Capsule Stage Reviews: Bright Lights, Big City, Present Laughter, Time of My Life, The Splasher, Saucy Jack and the Space Vixens

The Splasher In May of 2007, New York magazine reported that, “In the fall, some anonymous figure started vandalizing the city’s most celebrated vandalism.” The culprit was throwing house paint on some pretty fancy street art that would have gone for thousands had it hung in a gallery instead of being wheat-pasted onto a building. As it was, this “Splasher” was committing the crime of graffiti on what was, in actuality, graffiti. Troy Schulze’s brand-new work The Splasher from The Catastrophic Theatre explores the strange and layered rhetoric of the arguments on both sides of The Splasher situation. The Marxist arguments of the Splasher, who pasted his manifestos against street art with a glue containing “shards of glass,” considered his acts Marxist statements against a bourgeois elite — he argued that the street art was nothing more than free advertising for commodified art.
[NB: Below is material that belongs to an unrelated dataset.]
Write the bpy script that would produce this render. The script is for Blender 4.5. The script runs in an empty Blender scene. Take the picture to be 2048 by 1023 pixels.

Even worse, it signaled the impending gentrification of a neighborhood. The artists who get graffittied, including Shepard Fairey (played with gleeful haughtiness by Walt Zipprian), argue that they are just looking for the 21st-century patron. They don’t get supported by kings or the church; instead, it’s the bourgeois elite who feed today’s artists. Both sides are presented with humor and intelligence. Schulze sculpted his play from dialogue he wrote, layered with bits lifted from interviews and The Splasher’s “Manifesto.” Woven into all these fractured ideas is funky ’70s-TV-like video. Schulze himself is a bit like the Splasher – he corrupts the original to make a powerful, must-see, brand-new statement.